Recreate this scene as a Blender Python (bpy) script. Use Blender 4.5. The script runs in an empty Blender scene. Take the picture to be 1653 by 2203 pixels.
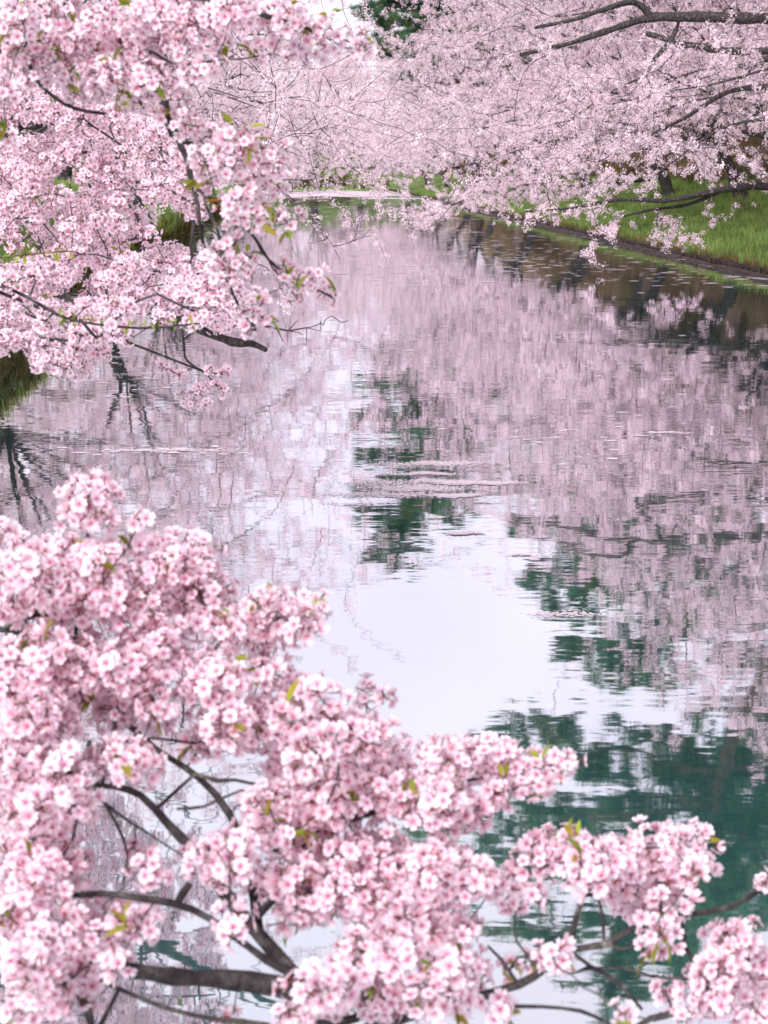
import bpy, math
import numpy as np
from mathutils import Vector

# ------------------------------------------------------------------ camera, sky, sun, exposure
PW, PH, FPX, HORIZON, CAMZ = 1653.0, 2203.0, 3600.0, 358.0, 2.4
PITCH = math.atan((PH / 2 - HORIZON) / FPX)
scene = bpy.context.scene
coll = scene.collection

cam_d = bpy.data.cameras.new('camera')
cam = bpy.data.objects.new('camera', cam_d)
coll.objects.link(cam)
cam_d.sensor_fit = 'VERTICAL'
cam_d.sensor_height = 36.0
cam_d.lens = 36.0 * FPX / PH
cam_d.clip_start = 0.05
cam_d.clip_end = 6000
cam.location = (0, 0, CAMZ)
cam.rotation_euler = (math.pi / 2 - PITCH, 0, 0)
cam_d.dof.use_dof = True
cam_d.dof.focus_distance = 14.0
cam_d.dof.aperture_fstop = 7.6
scene.camera = cam

SUN_AZ, SUN_EL = math.radians(208), math.radians(38)
world = bpy.data.worlds.new('World')
scene.world = world
world.use_nodes = True
wt = world.node_tree
wt.nodes.clear()
w_out = wt.nodes.new('ShaderNodeOutputWorld')
w_bg = wt.nodes.new('ShaderNodeBackground')
w_sky = wt.nodes.new('ShaderNodeTexSky')
w_sky.sky_type = 'NISHITA'
w_sky.sun_disc = False
w_sky.sun_elevation = SUN_EL
w_sky.sun_rotation = SUN_AZ
w_co = wt.nodes.new('ShaderNodeTexCoord')
w_noise = wt.nodes.new('ShaderNodeTexNoise')
w_noise.inputs['Scale'].default_value = 3.0
w_noise.inputs['Detail'].default_value = 5.0
w_ramp = wt.nodes.new('ShaderNodeValToRGB')
w_ramp.color_ramp.elements[0].position = 0.30
w_ramp.color_ramp.elements[0].color = (8.8, 8.3, 9.95, 1)
w_ramp.color_ramp.elements[1].position = 0.66
w_ramp.color_ramp.elements[1].color = (11.0, 10.5, 11.4, 1)
w_mix = wt.nodes.new('ShaderNodeMix')
w_mix.data_type = 'RGBA'
w_mix.inputs[0].default_value = 0.94            # closed, pale overcast over the blue
wt.links.new(w_co.outputs['Generated'], w_noise.inputs['Vector'])
wt.links.new(w_noise.outputs['Fac'], w_ramp.inputs['Fac'])
wt.links.new(w_sky.outputs['Color'], w_mix.inputs[6])
wt.links.new(w_ramp.outputs['Color'], w_mix.inputs[7])
wt.links.new(w_mix.outputs[2], w_bg.inputs['Color'])
w_bg.inputs['Strength'].default_value = 0.060
wt.links.new(w_bg.outputs['Background'], w_out.inputs['Surface'])

sun_d = bpy.data.lights.new('sun', 'SUN')
sun_d.energy = 2.5
sun_d.angle = math.radians(14)
sun_d.color = (1.0, 0.952, 0.968)
sun = bpy.data.objects.new('sun', sun_d)
coll.objects.link(sun)
sdir = Vector((math.sin(SUN_AZ) * math.cos(SUN_EL), math.cos(SUN_AZ) * math.cos(SUN_EL), math.sin(SUN_EL)))
sun.rotation_euler = sdir.to_track_quat('Z', 'Y').to_euler()
sun.location = (0, 0, 60)

scene.view_settings.view_transform = 'Standard'
scene.view_settings.look = 'None'
scene.view_settings.gamma = 1.0
scene.view_settings.exposure = 0.97
scene.view_settings.use_curve_mapping = False
scene.render.engine = 'CYCLES'
scene.cycles.max_bounces = 14
scene.cycles.diffuse_bounces = 11
scene.cycles.glossy_bounces = 3
scene.cycles.transmission_bounces = 8

rng = np.random.default_rng(11)

# ------------------------------------------------------------------ helpers
_cp, _sp = math.cos(PITCH), math.sin(PITCH)
FWD = np.array([0, _cp, -_sp])
UPV = np.array([0, _sp, _cp])
CAMP = np.array([0, 0, CAMZ])


def pix(px, py, depth):
    """world point seen at photo pixel px,py at this depth along the view axis"""
    return CAMP + depth * (FWD + np.array([(px - PW / 2) / FPX, 0, 0]) + (PH / 2 - py) / FPX * UPV)


def pix_at(px, py, Y):
    d = pix(px, py, 1.0) - CAMP
    return CAMP + d * (Y / d[1])


def pix_water(px, py):
    d = pix(px, py, 1.0) - CAMP
    return CAMP + d * (-CAMZ / d[2])


def project(P):
    q = P - CAMP
    dep = q @ FWD
    return PW / 2 + FPX * q[:, 0] / dep, PH / 2 - FPX * (q @ UPV) / dep, dep


def right_edge(y):
    return 8.6 - 0.058 * (np.clip(y, -60, 230) - 37.5)


MOATW = 14.0
FAR_END = 178.0


def left_edge(y):
    return right_edge(y) - MOATW


def smooth(a, b, t):
    u = np.clip((t - a) / (b - a), 0, 1)
    return u * u * (3 - 2 * u)


def ground_z(x, y):
    x = np.asarray(x, float)
    y = np.asarray(y, float)
    tr = x - right_edge(y)
    tl = left_edge(y) - x
    tf = y - FAR_END
    zr = -1.2 + 1.34 * smooth(0.0, 0.04, tr) + 1.25 * smooth(0.05, 6.0, tr) + 9.0 * smooth(5.2, 18.0, tr)
    zl = -1.2 + 1.85 * smooth(0.0, 0.55, tl) + 0.9 * smooth(0.5, 5.0, tl) + 0.6 * smooth(5, 14, tl)
    zf = -1.2 + 2.0 * smooth(0.0, 0.6, tf) + 0.9 * smooth(0.6, 8, tf) + 4.5 * smooth(8, 45, tf)
    z = np.maximum(np.maximum(zr, zl), zf)
    bump = 0.07 * np.sin(x * 1.7 + y * 0.9) * np.sin(y * 1.3 - x * 0.6) + 0.16 * np.sin(x * 0.43 + 1.0) * np.sin(y * 0.37 + x * 0.2)
    off = np.maximum(np.maximum(tr, tl), tf)
    return z + bump * smooth(0.7, 4.0, off)


def prop(o, label=None, cat=None, group=None, kind=None):
    if label: o['label'] = label
    if cat: o['category'] = cat
    if group: o['group'] = group
    if kind: o['kind'] = kind
    return o


def make_mesh(name, V, F, mat=None, smooth_shade=False, col=None):
    me = bpy.data.meshes.new(name)
    me.from_pydata([tuple(v) for v in V] if not isinstance(V, np.ndarray) else V.tolist(), [], F if isinstance(F, list) else F.tolist())
    if col is not None:
        a = me.attributes.new('col', 'FLOAT_COLOR', 'POINT')
        c = np.ones((len(V), 4), np.float32)
        c[:, :3] = col
        a.data.foreach_set('color', c.ravel())
    if mat: me.materials.append(mat)
    if smooth_shade:
        me.polygons.foreach_set('use_smooth', [True] * len(me.polygons))
    me.update()
    return me


def link(name, data, parent=None, loc=None):
    o = bpy.data.objects.new(name, data)
    coll.objects.link(o)
    if parent is not None: o.parent = parent
    if loc is not None: o.location = loc
    return o


def empty(name, loc, label, cat, group=None):
    o = bpy.data.objects.new(name, None)
    o.empty_display_size = 0.3
    coll.objects.link(o)
    o.location = loc
    return prop(o, label, cat, group)


# ------------------------------------------------------------------ materials
def new_mat(name):
    m = bpy.data.materials.new(name)
    m.use_nodes = True
    m.node_tree.nodes.clear()
    return m, m.node_tree.nodes, m.node_tree.links


def leafy_mat(name, transl=0.35, base=None, vary_v=0.16, vary_h=0.02, use_col=True):
    """thin petals and leaves: colour from the mesh, a little different on each one"""
    m, N, L = new_mat(name)
    out = N.new('ShaderNodeOutputMaterial')
    mix = N.new('ShaderNodeMixShader')
    mix.inputs[0].default_value = transl
    d = N.new('ShaderNodeBsdfDiffuse')
    t = N.new('ShaderNodeBsdfTranslucent')
    hsv = N.new('ShaderNodeHueSaturation')
    oi = N.new('ShaderNodeObjectInfo')
    mr = N.new('ShaderNodeMapRange')
    mr.inputs['To Min'].default_value = 1 - vary_v
    mr.inputs['To Max'].default_value = 1 + vary_v * 0.6
    mh = N.new('ShaderNodeMapRange')
    mh.inputs['To Min'].default_value = 0.5 - vary_h
    mh.inputs['To Max'].default_value = 0.5 + vary_h
    mul = N.new('ShaderNodeMath'); mul.operation = 'MULTIPLY'; mul.inputs[1].default_value = 7.31
    fr = N.new('ShaderNodeMath'); fr.operation = 'FRACT'
    L.new(oi.outputs['Random'], mr.inputs['Value'])
    L.new(oi.outputs['Random'], mul.inputs[0]); L.new(mul.outputs[0], fr.inputs[0]); L.new(fr.outputs[0], mh.inputs['Value'])
    L.new(mr.outputs[0], hsv.inputs['Value'])
    L.new(mh.outputs[0], hsv.inputs['Hue'])
    if use_col:
        at = N.new('ShaderNodeAttribute')
        at.attribute_name = 'col'
        L.new(at.outputs['Color'], hsv.inputs['Color'])
    else:
        hsv.inputs['Color'].default_value = (*base, 1)
    L.new(hsv.outputs['Color'], d.inputs['Color'])
    L.new(hsv.outputs['Color'], t.inputs['Color'])
    L.new(d.outputs[0], mix.inputs[1]); L.new(t.outputs[0], mix.inputs[2])
    L.new(mix.outputs[0], out.inputs['Surface'])
    return m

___

Print, exactly as written, the lines above from the first one to the one containing "coll = scene.collection". Leave out pictures.

Recreate this scene as a Blender Python (bpy) script. Use Blender 4.5. The script runs in an empty Blender scene. Take the picture to be 1653 by 2203 pixels.
import bpy, math
import numpy as np
from mathutils import Vector

# ------------------------------------------------------------------ camera, sky, sun, exposure
PW, PH, FPX, HORIZON, CAMZ = 1653.0, 2203.0, 3600.0, 358.0, 2.4
PITCH = math.atan((PH / 2 - HORIZON) / FPX)
scene = bpy.context.scene
coll = scene.collection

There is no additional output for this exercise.